Di dalam perda tersebut, Pasal 26 yang menyatakan dalam rangka menjaga prasana jaringan drainase, setiap orang dilarang mengubah aliran drainase kecuali dengan izin Pemerintah Daerah. Isi pasal itu tidak diindahkan oleh pihak tertentu sehingga ada yang menutup dan ada pula yang membangun permanen, maka konsekwensinya bertentangan dengan pasal 28 ayat 1 Pasal 26 dipidana dengan pidana kurungan paling lama 6 (enam) bulan atau denda paling banyak Rp.50.000.000,- (lima puluh juta rupiah).

Baca Juga :  Apa Kabar Petani Kabupaten Lombok Timur, Apakah Sudah Sejahtera?

Tindakan ini merupakan perbuatan melawan hukum dalam aspek pidana. Jika mengutip pendapat Satochid Kartanegara, “melawan hukum” (Wederrechtelijk) dalam hukum pidana dibedakan menjadi: 1) Wederrechtelijk formil, yaitu apabila sesuatu perbuatan dilarang dan diancam dengan hukuman oleh undang-undang; 2). Wederrechtelijk Materiil, yaitu sesuatu perbuatan “mungkin” wederrechtelijk, walaupun tidak dengan tegas dilarang dan diancam dengan hukuman oleh undang-undang. Melainkan juga asas-asas umum yang terdapat di dalam lapangan hukum (algemen beginsel). Lebih lanjut, Schaffmeister, berpendapat bahwa “melawan hukum” yang tercantum di dalam rumusan delik yang menjadi bagian inti delik sebagai “melawan hukum secara khusus” (contoh Pasal 372 Kitab Undang-Undang Hukum Pidana/KUHP), sedangkan “melawan hukum” sebagai unsur yang tidak disebut dalam rumusan delik tetapi menjadi dasar untuk menjatuhkan pidana sebagai “melawan hukum secara umum” (contoh Pasal 351 KUHP) (Andi Hamzah, 165).

Ini artinya apa yang dilakukan oleh oknum tertentu dalam upaya menutup dan membangun secara permanen merupakan perbuatan melawan hukum yang telah atur dalam PERDA Nomor 17 Tahun 2018 Tentang Derenase Perkotaan Dan Pedesaan yang di ungkapkan dalam pasal 26.

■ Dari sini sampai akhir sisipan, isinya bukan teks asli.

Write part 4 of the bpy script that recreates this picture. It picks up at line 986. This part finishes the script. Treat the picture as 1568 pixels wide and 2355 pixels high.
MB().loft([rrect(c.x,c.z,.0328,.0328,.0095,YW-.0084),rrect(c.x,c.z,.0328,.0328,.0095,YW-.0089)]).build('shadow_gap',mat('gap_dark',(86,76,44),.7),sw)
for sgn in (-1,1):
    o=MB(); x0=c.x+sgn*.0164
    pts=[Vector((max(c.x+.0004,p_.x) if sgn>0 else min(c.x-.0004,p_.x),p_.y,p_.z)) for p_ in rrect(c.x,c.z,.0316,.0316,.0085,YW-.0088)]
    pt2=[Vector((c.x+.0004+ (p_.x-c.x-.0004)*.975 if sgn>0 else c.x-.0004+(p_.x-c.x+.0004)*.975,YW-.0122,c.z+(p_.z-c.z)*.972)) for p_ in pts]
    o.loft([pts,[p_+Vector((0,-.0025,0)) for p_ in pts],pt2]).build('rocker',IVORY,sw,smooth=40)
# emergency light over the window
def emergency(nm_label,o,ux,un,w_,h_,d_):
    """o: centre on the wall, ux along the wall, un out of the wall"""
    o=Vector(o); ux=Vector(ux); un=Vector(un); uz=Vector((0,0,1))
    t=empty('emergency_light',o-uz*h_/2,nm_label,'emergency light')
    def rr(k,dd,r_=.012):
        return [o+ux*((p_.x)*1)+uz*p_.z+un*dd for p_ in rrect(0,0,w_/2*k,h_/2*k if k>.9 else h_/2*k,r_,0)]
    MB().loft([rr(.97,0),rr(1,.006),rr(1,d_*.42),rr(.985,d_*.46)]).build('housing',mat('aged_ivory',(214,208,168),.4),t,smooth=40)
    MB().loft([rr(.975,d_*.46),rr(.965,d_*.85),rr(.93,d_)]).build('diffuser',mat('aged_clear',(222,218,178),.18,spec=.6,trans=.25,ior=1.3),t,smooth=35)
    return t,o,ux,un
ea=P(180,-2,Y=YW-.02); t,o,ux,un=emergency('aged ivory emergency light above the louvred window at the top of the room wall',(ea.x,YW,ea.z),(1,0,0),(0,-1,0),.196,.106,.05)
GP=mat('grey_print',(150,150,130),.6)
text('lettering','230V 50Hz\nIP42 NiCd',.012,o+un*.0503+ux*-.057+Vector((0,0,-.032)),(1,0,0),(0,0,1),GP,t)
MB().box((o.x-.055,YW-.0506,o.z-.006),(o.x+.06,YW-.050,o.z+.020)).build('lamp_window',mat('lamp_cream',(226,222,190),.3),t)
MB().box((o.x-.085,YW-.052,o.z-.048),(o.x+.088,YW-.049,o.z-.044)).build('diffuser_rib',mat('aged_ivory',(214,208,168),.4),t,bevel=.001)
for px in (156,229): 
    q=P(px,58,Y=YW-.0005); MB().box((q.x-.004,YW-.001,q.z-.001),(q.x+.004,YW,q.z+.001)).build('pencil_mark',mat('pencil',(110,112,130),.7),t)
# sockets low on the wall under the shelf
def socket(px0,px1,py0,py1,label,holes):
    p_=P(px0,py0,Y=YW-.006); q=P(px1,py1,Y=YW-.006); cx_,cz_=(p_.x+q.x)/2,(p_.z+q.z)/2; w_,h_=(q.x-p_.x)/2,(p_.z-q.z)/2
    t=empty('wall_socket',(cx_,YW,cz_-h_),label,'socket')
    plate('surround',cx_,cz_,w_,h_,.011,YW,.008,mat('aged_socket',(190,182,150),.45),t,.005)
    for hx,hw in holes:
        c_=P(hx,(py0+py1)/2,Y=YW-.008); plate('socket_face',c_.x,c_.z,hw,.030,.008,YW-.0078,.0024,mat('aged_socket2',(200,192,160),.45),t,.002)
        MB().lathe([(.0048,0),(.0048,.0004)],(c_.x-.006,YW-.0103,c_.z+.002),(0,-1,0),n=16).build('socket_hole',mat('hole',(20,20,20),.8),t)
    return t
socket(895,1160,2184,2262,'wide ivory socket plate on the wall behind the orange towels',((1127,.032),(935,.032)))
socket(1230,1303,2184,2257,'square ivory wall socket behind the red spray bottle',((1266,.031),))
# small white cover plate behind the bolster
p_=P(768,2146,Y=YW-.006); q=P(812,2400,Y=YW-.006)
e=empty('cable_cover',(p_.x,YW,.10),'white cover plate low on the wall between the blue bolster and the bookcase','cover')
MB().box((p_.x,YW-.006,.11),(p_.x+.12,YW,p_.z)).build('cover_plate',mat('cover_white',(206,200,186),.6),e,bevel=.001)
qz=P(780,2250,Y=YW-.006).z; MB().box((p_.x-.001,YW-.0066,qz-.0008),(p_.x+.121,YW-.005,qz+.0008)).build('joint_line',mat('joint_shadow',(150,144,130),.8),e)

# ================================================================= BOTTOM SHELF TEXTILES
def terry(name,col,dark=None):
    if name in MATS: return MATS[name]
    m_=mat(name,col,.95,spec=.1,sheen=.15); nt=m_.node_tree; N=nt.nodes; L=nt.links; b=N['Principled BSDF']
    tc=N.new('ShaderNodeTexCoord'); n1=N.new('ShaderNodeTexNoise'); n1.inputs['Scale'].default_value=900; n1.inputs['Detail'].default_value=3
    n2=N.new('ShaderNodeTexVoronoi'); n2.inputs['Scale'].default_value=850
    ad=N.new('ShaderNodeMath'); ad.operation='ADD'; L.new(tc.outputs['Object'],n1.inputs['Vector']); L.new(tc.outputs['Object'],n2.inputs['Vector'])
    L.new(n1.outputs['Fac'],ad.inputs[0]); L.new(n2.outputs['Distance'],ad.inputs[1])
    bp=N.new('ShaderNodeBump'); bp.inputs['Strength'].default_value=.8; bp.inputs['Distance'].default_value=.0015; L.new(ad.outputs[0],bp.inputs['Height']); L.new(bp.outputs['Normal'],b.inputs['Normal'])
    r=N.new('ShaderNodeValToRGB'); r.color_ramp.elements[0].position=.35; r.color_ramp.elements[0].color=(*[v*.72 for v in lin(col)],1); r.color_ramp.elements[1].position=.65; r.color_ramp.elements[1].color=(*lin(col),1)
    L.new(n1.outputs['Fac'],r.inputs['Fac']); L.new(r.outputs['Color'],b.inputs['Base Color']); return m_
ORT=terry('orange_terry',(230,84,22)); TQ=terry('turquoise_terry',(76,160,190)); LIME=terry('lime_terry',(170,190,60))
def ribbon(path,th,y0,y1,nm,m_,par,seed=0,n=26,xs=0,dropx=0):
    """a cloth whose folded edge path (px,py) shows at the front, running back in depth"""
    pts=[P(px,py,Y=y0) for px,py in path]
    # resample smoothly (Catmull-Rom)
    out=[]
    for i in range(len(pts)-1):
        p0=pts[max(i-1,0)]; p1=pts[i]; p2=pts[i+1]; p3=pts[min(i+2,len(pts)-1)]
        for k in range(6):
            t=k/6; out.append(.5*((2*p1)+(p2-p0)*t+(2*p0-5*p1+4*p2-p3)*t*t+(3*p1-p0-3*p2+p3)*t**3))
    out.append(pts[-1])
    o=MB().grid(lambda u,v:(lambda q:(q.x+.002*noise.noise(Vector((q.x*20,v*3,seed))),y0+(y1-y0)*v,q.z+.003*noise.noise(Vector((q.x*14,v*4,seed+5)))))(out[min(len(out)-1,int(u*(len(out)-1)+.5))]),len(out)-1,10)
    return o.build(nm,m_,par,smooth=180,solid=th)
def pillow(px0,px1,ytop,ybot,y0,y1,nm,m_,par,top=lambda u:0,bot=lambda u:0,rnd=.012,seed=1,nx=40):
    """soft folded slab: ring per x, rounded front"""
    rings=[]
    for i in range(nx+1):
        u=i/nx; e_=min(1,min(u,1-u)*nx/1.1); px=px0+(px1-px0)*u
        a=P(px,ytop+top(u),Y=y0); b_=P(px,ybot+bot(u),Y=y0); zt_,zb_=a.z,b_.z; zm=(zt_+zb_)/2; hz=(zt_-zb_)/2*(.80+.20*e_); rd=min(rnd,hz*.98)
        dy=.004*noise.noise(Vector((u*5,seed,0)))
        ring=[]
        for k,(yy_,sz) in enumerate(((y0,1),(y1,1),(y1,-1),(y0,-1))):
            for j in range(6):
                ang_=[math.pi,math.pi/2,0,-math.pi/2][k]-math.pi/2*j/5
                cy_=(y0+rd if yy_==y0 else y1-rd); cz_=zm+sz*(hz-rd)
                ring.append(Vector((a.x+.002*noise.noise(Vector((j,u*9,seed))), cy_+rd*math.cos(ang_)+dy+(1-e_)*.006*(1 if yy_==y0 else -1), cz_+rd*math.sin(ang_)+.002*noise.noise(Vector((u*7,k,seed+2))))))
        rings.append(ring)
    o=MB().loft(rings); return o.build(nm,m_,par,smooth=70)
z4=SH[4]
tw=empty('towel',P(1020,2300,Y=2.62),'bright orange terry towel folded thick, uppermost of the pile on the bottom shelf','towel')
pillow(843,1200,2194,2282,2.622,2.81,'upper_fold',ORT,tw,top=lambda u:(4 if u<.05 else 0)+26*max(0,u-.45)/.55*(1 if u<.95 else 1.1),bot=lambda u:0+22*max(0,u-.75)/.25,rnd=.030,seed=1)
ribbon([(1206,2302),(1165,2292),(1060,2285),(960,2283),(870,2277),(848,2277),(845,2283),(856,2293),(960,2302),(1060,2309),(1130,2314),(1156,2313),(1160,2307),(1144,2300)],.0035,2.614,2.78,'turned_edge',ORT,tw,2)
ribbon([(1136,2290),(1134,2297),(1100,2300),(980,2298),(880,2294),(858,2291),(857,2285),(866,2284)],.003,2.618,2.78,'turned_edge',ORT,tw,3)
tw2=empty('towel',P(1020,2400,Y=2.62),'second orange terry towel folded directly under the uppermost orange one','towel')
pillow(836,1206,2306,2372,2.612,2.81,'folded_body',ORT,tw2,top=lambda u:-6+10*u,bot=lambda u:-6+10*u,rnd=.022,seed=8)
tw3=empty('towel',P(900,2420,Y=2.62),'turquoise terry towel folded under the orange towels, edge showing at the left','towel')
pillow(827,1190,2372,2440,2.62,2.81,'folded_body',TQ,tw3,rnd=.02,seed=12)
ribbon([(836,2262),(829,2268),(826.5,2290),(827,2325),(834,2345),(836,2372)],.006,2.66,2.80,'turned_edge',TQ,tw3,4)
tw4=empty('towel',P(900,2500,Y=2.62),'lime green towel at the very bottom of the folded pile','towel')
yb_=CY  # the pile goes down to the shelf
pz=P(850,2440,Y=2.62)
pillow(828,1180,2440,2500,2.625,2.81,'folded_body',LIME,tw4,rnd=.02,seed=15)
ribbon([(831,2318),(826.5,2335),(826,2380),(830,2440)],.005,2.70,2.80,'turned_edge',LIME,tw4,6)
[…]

Yang tak kalah penting maraknya peremanisme di pasar seketeng. Pasar yang di bangun pada era Husni-Mo ini mulai di hantui pereman. Mereka meminta kepada pedagang dan sambil mabuk. Tentu perbuatan ini merupakan pungutan liar yang bertentangan dengan KUHP Pasal 368 ayat (1). Wajar jika pihak kepolisian melakukan rahasia pada tanggal 26 Juni 2021 sehingga di temukan ada sekitar 21 orang diamankan karena mereka meresahkan masyarakat pedagang. Tindakan ini perlu mendapat apresiasi kepada penegak hukum karena mampu mengamankan pihak yang meresahkan masyarakat (Ps.new, 2021).

Namun pihak pemerintah daerah tidak boleh lepas tangung jawab dengan maraknya aktivitas peremanime di pasar seketeng. Berdasarkan hasil investigasi PUSHAM UNSA, rata-rata peremanime ini berasal dari masyarakat sekitar yang tidak memiliki keahlian dan keterampilan sehingga perlu pemerintah melakukan pembinaan dan pelatihan agar mereka memiliki pengetahuan dan keterampilan dalam mendapat kesempatan di pasar seketeng. Di dalam perda kabupaten sumbawa nomor 17 tahun 2017 tentang pegelolahan pasar rakyat, pusat pembelanjaan dan toko swalayan, pasal 31 ayat 3 diungkapkan bahwa pemenuhan tenaga kerja para pelaku usaha dan toko swalayan di pasar rakyat harus menggunakan tenaga kerja yang memenuhi kualifikasi yang di persyaratan serta berdomisili di pusat pembelanjaan dan toko swalayan paling sedikit 85% dari jumlah tenaga kerja yang diperlukan. Ini membenarkan bahwa mereka miliki kesempatan dan peluang kerja untuk menjadi tenaga kerja di pasar seketeng, baik usaha yang dibangun oleh pengusaha maupun kegiatan lainnya agar mereka memperoleh pekerjaan yang layak sehingga mereka memiliki mata pencaharian.